Reproduce the top of the data verbatim, through and including the line that contains "COL = S.collection".
__________________________________________________
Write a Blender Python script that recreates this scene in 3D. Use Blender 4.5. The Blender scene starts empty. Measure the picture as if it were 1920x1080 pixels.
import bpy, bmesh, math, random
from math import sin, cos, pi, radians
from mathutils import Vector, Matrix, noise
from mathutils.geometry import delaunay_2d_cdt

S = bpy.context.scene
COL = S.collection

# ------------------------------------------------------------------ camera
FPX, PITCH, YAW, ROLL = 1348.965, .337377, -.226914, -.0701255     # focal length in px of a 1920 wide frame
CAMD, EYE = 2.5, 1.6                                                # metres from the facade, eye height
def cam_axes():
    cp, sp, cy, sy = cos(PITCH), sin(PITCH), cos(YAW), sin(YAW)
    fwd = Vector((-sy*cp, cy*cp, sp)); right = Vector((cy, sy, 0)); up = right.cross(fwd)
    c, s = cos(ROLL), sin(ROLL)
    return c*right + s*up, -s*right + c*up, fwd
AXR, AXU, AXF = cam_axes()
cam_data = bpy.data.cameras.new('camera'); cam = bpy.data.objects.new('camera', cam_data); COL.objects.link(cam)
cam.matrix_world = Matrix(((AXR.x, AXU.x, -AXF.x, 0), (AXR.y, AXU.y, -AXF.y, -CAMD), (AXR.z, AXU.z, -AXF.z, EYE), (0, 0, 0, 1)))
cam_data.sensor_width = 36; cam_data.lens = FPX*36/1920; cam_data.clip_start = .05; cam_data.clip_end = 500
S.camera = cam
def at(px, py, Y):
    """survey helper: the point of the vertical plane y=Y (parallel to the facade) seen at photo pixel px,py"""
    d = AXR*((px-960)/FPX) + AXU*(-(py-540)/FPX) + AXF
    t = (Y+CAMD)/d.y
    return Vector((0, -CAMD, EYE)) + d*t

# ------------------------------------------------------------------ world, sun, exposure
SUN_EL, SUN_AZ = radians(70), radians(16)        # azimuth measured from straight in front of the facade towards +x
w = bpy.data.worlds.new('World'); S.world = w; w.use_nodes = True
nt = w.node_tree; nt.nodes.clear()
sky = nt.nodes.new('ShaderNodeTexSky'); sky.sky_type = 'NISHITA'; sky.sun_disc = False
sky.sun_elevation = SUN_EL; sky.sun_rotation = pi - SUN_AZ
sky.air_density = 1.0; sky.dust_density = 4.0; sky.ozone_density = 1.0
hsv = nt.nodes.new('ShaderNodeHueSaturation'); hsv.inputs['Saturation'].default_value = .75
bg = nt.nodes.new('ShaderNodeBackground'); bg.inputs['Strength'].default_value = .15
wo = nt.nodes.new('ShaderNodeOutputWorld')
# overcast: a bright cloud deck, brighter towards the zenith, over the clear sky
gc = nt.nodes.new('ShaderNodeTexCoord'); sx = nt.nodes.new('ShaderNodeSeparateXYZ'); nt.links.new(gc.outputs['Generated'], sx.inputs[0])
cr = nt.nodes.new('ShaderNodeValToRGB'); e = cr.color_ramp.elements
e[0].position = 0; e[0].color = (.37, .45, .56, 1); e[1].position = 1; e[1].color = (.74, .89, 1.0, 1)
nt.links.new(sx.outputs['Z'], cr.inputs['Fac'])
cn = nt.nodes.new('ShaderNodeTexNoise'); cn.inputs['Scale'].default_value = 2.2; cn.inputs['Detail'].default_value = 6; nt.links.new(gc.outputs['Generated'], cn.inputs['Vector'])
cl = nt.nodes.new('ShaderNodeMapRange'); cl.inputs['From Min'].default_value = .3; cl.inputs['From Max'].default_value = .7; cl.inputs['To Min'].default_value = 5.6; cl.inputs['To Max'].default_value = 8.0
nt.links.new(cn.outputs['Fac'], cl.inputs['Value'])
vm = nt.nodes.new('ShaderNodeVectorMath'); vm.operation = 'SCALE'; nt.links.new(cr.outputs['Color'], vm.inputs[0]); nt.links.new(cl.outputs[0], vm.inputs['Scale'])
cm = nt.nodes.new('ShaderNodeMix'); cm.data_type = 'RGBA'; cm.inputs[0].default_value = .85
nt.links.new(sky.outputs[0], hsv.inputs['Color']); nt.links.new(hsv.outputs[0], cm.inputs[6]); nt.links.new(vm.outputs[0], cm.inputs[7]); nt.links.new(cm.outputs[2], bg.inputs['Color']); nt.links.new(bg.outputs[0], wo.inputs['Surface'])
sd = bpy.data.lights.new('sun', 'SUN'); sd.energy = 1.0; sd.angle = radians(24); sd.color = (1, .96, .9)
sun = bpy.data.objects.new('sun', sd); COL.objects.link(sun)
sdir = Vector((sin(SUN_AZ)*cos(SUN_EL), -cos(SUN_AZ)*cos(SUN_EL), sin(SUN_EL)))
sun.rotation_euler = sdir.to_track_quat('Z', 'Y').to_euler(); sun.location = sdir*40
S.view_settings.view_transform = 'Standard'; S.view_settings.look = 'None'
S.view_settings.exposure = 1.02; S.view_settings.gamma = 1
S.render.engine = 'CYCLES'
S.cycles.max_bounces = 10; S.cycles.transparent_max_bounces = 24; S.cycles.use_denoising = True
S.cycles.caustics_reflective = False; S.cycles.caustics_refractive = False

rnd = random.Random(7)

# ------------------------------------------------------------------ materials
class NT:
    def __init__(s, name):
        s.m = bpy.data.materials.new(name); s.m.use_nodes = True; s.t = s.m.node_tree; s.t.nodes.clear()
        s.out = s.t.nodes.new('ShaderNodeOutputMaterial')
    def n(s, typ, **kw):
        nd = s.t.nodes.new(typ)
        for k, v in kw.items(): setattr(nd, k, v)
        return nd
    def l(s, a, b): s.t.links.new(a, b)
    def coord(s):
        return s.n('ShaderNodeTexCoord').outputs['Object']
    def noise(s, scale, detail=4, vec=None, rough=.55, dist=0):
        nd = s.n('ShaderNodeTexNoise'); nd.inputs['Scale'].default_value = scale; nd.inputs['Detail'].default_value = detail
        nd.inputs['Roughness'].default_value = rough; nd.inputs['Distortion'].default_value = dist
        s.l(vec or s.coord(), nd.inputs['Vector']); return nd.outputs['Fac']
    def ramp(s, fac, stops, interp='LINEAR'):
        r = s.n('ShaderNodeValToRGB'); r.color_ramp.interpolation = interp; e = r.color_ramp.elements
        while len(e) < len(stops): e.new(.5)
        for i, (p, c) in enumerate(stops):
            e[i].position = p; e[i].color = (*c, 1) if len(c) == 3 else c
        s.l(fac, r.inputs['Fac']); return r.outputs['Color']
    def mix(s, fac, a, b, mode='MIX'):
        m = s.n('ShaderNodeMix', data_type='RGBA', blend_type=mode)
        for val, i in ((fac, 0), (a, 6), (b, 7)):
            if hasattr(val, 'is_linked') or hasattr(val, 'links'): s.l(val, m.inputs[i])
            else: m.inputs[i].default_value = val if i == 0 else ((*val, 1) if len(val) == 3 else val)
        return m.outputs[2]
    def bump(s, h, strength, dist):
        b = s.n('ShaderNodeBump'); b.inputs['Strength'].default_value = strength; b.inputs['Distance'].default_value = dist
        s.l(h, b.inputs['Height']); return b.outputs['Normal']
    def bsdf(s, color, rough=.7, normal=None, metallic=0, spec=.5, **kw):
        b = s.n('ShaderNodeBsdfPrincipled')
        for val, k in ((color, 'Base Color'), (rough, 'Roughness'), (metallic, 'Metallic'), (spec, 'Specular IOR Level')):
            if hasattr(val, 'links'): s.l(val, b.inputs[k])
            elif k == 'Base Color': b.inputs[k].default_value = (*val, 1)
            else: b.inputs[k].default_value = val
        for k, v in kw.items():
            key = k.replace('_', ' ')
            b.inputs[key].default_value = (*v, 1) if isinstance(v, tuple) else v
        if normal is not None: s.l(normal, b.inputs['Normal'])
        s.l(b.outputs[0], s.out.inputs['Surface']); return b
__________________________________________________
Task output »
Write a Blender Python script that recreates this scene in 3D. Use Blender 4.5. The Blender scene starts empty. Measure the picture as if it were 1920x1080 pixels.
import bpy, bmesh, math, random
from math import sin, cos, pi, radians
from mathutils import Vector, Matrix, noise
from mathutils.geometry import delaunay_2d_cdt

S = bpy.context.scene
COL = S.collection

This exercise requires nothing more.